Other than magazines, she appeared in music videos for pop star George Michael, Madonna, and Michael Jackson and

rapper Jay-Z. Her star was rising fast. Until the lawsuits started coming.

In 2000, she pleaded guilty in a Toronto court to a 1998 assault on her then assistant. The court heard that she assaulted the assistant with a telephone in a hotel room and then proceeded to threaten to throw her out of a moving Peugeot.

But her record was cleared after she opted for an out-of-court settlement as well as attend anger management classes.

But the classes did little to mellow her. Five years later, she was back in front of yet another judge in Britain, accused of slapping another assistant and hitting her over the head with her mobile phone.

In the same year, an Italian actress who has claimed Naomi left her “covered in blood” after an altercation at a Rome hotel also sued her. The reason?

The Italian had dared wear a similar dress to that of the supermodel to an event. In 2007, she was faced with another assault charge.
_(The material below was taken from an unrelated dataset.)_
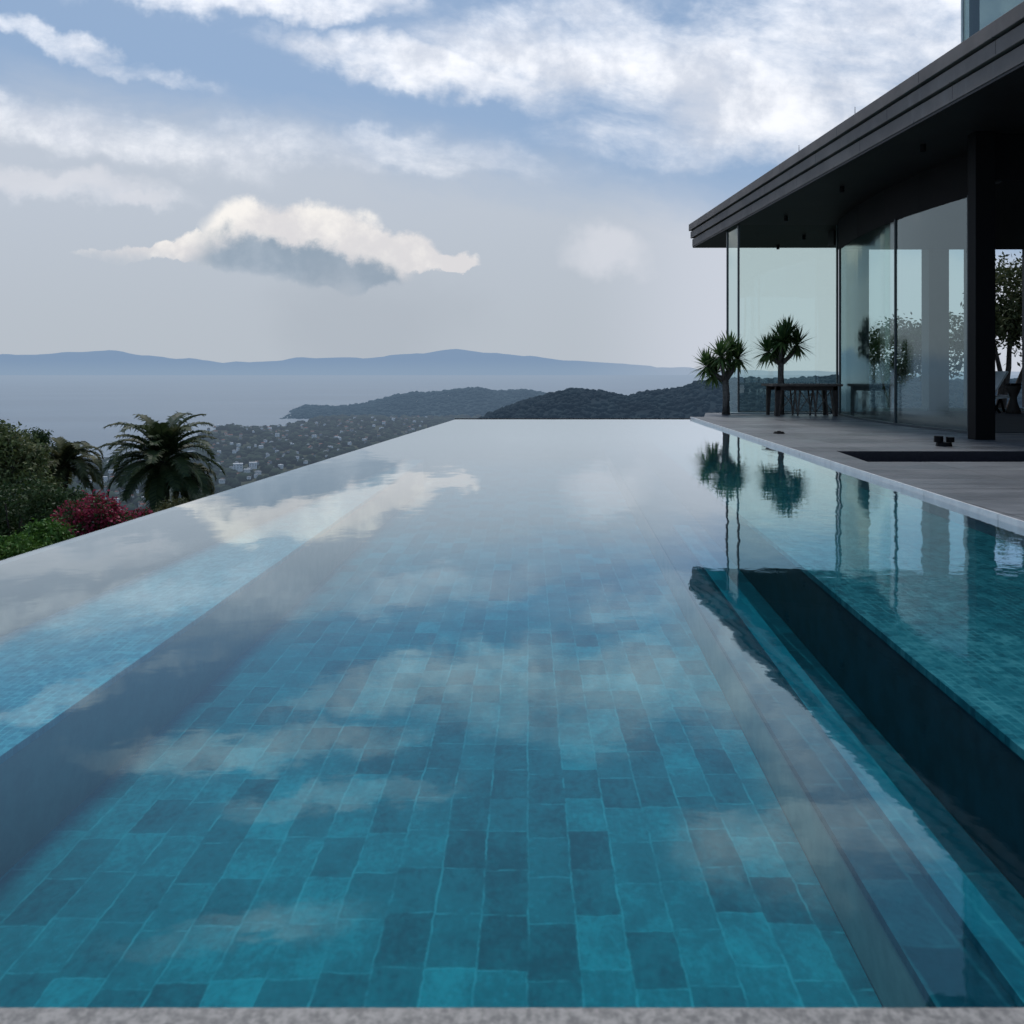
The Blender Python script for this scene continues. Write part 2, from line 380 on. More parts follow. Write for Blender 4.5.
# ------------------------------------------------------------------ object helpers
def tag(o, label=None, cat=None, group=None, kind=None):
    if label: o['label'] = label
    if cat: o['category'] = cat
    if group: o['group'] = group
    if kind: o['kind'] = kind
    return o
def thing(name, label, cat, loc=(0, 0, 0), group=None, kind=None):
    o = bpy.data.objects.new(name, None); col.objects.link(o); o.location = loc; o.empty_display_size = .2
    return tag(o, label, cat, group, kind)
class MB:
    """collects shapes (world coordinates) for one mesh object"""
    def __init__(s): s.v = []; s.f = []; s.mi = []; s.cur = 0
    def add(s, vs, fs):
        n = len(s.v); s.v += [tuple(v) for v in vs]; s.f += [tuple(i + n for i in f) for f in fs]; s.mi += [s.cur] * len(fs)
        return s
    def box(s, x0, x1, y0, y1, z0, z1):
        vs = [(x, y, z) for z in (z0, z1) for y in (y0, y1) for x in (x0, x1)]
        return s.add(vs, [(0, 2, 3, 1), (4, 5, 7, 6), (0, 1, 5, 4), (2, 6, 7, 3), (0, 4, 6, 2), (1, 3, 7, 5)])
    def prism(s, pts, z0, z1):
        """pts counter-clockwise in plan"""
        n = len(pts); vs = [(p[0], p[1], z0) for p in pts] + [(p[0], p[1], z1) for p in pts]
        fs = [tuple(range(n - 1, -1, -1)), tuple(range(n, 2 * n))] + [(i, (i + 1) % n, n + (i + 1) % n, n + i) for i in range(n)]
        return s.add(vs, fs)
    def quad(s, a, b, c, d): return s.add([a, b, c, d], [(0, 1, 2, 3)])
    def bar(s, p, q, r, seg=6, r2=None):
        p = Vector(p); q = Vector(q); r2 = r if r2 is None else r2
        d = (q - p).normalized(); a = d.orthogonal().normalized(); b = d.cross(a)
        vs = []
        for (c, rr) in ((p, r), (q, r2)):
            for i in range(seg):
                t = 2 * math.pi * i / seg; vs.append(c + (a * math.cos(t) + b * math.sin(t)) * rr)
        fs = [(i, (i + 1) % seg, seg + (i + 1) % seg, seg + i) for i in range(seg)] + [tuple(range(seg - 1, -1, -1)), tuple(range(seg, 2 * seg))]
        return s.add(vs, fs)
    def tube(s, pts, radii, seg=7):
        pts = [Vector(p) for p in pts]; vs = []; n = len(pts)
        up = Vector((.13, .21, .97))
        for i, p in enumerate(pts):
            d = (pts[min(i + 1, n - 1)] - pts[max(i - 1, 0)]).normalized()
            a = d.cross(up if abs(d.dot(up)) < .97 else Vector((1, 0, 0))).normalized(); b = d.cross(a)
            for k in range(seg):
                t = 2 * math.pi * k / seg; vs.append(p + (a * math.cos(t) + b * math.sin(t)) * radii[i])
        fs = [(i * seg + k, i * seg + (k + 1) % seg, (i + 1) * seg + (k + 1) % seg, (i + 1) * seg + k) for i in range(n - 1) for k in range(seg)]
        fs += [tuple(range(seg - 1, -1, -1)), tuple(range((n - 1) * seg, n * seg))]
        return s.add(vs, fs)
    def build(s, name, mats, parent=None, smooth=False, bevel=0.0):
        me = bpy.data.meshes.new(name); org = Vector(parent.location) if parent else Vector((0, 0, 0))
        q = parent
        while q is not None and q.parent is not None: org += Vector(q.parent.location); q = q.parent
        me.from_pydata([tuple(Vector(v) - org) for v in s.v], [], s.f); me.update()
        for mt in (mats if isinstance(mats, (list, tuple)) else [mats]): me.materials.append(mt)
        me.polygons.foreach_set('material_index', s.mi)
        if smooth: me.polygons.foreach_set('use_smooth', [True] * len(s.f))
        o = bpy.data.objects.new(name, me); col.objects.link(o)
        if parent: o.parent = parent
        if bevel:
            b = o.modifiers.new('bevel', 'BEVEL'); b.width = bevel; b.segments = 2; b.limit_method = 'ANGLE'
        return o
def np_mesh(name, verts, quads, mats, parent=None, mi=None, tri=False, smooth=False):
    k = 3 if tri else 4
    me = bpy.data.meshes.new(name); v = np.asarray(verts, dtype=np.float32)
    if parent is not None: v = v - np.array(parent.location, dtype=np.float32)
    q = np.asarray(quads, dtype=np.int32)
    me.vertices.add(len(v)); me.vertices.foreach_set('co', v.ravel())
    me.loops.add(q.size); me.loops.foreach_set('vertex_index', q.ravel())
    me.polygons.add(len(q)); me.polygons.foreach_set('loop_start', np.arange(0, q.size, k, dtype=np.int32))
    me.polygons.foreach_set('loop_total', np.full(len(q), k, dtype=np.int32))
    for mt in (mats if isinstance(mats, (list, tuple)) else [mats]): me.materials.append(mt)
    if mi is not None: me.polygons.foreach_set('material_index', np.asarray(mi, dtype=np.int32))
    if smooth: me.polygons.foreach_set('use_smooth', np.ones(len(q), dtype=bool))
    me.update(calc_edges=True)
    o = bpy.data.objects.new(name, me); col.objects.link(o)
    if parent is not None: o.parent = parent
    return o

# ------------------------------------------------------------------ the pool
Y0, Y1 = 1.236, 16.84
def XL(y): return -1.14 - .121 * (Y1 - y)
def XR(y): return 3.79 - .045 * (Y1 - y)
def fl(y): return -1.97 + .046 * y           # left edge of the deep floor / edge of the left bench
def fr_(y): return .924 + .060 * y             # right edge of the deep floor
def sr(y): return 1.35 + .070 * y             # edge of the right shelf
yb = 12.6
ZF, ZB, ZS, ZR = -.82, -.38, -.56, -.12
pool = thing('swimming_pool', 'infinity pool lined with blue green stone tiles, level with the terrace', 'pool', (0, Y0, 0))
mb = MB(); mb.quad((-3.4, Y0, ZF), (fr_(Y0), Y0, ZF), (fr_(Y1), Y1, ZF), (fl(Y1) - .4, Y1, ZF)); mb.build('floor', M['floor_tile'], pool)
mb = MB(); mb.prism([(XL(Y0) - .05, Y0), (fl(Y0), Y0), (fl(yb), yb), (min(XL(yb), fl(yb) - .02), yb)], ZB - .03, ZB); mb.build('bench_top', M['shelf_tile'], pool)
mb = MB(); mb.quad((fl(Y0) - .003, Y0, ZF), (fl(yb) - .003, yb, ZF), (fl(yb) - .003, yb, ZB - .031), (fl(Y0) - .003, Y0, ZB - .031)); mb.build('bench_riser', M['riser_pale'], pool)
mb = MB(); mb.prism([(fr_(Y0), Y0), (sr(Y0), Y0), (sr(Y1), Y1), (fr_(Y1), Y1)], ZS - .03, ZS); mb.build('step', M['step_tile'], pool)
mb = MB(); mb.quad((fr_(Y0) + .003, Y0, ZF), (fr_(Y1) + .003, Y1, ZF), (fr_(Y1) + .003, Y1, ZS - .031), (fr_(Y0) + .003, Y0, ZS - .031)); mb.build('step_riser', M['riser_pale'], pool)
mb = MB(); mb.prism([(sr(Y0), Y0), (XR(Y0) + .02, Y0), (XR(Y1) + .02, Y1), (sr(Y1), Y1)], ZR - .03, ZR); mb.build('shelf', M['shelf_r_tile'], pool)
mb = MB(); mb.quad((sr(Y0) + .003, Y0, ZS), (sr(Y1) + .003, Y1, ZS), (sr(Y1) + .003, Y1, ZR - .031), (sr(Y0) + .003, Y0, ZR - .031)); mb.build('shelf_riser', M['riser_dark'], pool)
mb = MB(); mb.prism([(fr_(1.3) + .20, 1.3), (fr_(1.3) + .30, 1.3), (fr_(8) + .36, 8), (fr_(8) + .20, 8)], ZS + .001, ZS + .03)
mb.build('reflected_band', M['band'], pool)  # pale strip standing in for a band reflected in the water
wl = MB()
wl.prism([(XL(Y0) - .05, Y0 - .1), (XL(Y0), Y0 - .1), (XL(Y1), Y1), (XL(Y1) - .05, Y1)], -1.6, -.006)
wl.build('left_weir', M['riser_dark'], pool)
wl = MB(); wl.prism([(XL(Y1) - .05, Y1), (XR(Y1) + .3, Y1), (XR(Y1) + .3, Y1 + .16), (XL(Y1) - .05, Y1 + .16)], -1.6, -.008); wl.build('far_weir', M['riser_dark'], pool)
wl = MB(); wl.prism([(XL(Y1) - .08, Y1 + .162), (XR(Y1) + .3, Y1 + .162), (XR(Y1) + .3, Y1 + .27), (XL(Y1) - .08, Y1 + .27)], -1.6, .008)
wl.prism([(XL(Y0) - .075, Y0 - .1), (XL(Y0) - .055, Y0 - .1), (XL(Y1) - .055, Y1 + .16), (XL(Y1) - .075, Y1 + .16)], -1.6, -.02)
wl.build('catch_ledge', M['fascia_gap'], pool)
wl = MB(); wl.quad((-3.5, Y0 + .004, -1), (-3.5, Y0 + .004, -.05), (3.3, Y0 + .004, -.05), (3.3, Y0 + .004, -1)); wl.build('near_wall', M['riser_dark'], pool)
mb = MB(); mb.box(-3.6, 4.6, .42, Y0, -.045, .022); o = mb.build('coping', M['coping'], pool, bevel=.008)
# water body: closed, so that the light is coloured by the depth it crosses
wp = [(XL(Y0) - .045, Y0 - .02), (XR(Y0) + .003, Y0 - .02), (XR(Y1) + .003, Y1 + .15), (XL(Y1) - .045, Y1 + .15)]
mb = MB(); mb.cur = 0; mb.add([(a, b, 0) for a, b in wp] + [(a, b, -1.0) for a, b in wp], [(0, 1, 2, 3)]); mb.cur = 1
mb.add([(a, b, 0) for a, b in wp] + [(a, b, -1.0) for a, b in wp], [(7, 6, 5, 4), (0, 4, 5, 1), (1, 5, 6, 2), (2, 6, 7, 3), (3, 7, 4, 0)])
o = mb.build('water', [M['water'], M['water_side']])
bm = bmesh.new(); bm.from_mesh(o.data); bmesh.ops.remove_doubles(bm, verts=bm.verts, dist=1e-4); bm.to_mesh(o.data); bm.free()
tag(o, 'still blue green pool water reflecting clouds and the roof', 'water', kind='structure')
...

This time, the victim was another house keeper. Naomi pleaded guilty to reckless assault.

A year later, she was arrested at Heathrow Airport on suspicions of assaulting a police officer after losing part of her luggage. This earned her a ban from all British Airways flights.

And in March this year, her limousine driver said the supermodel slapped and punched him before fleeing the scene on foot.

Closer home, it is her now broken affair with Italian billionaire Flavio Briatore, 20 years her senior, that might stand out. At the height of their romance, the model was contemplating putting up a high-end casino in the holiday town.

Maybe taking cue from the company her then boyfriend kept, the casino was to be christened Billionaires Resort.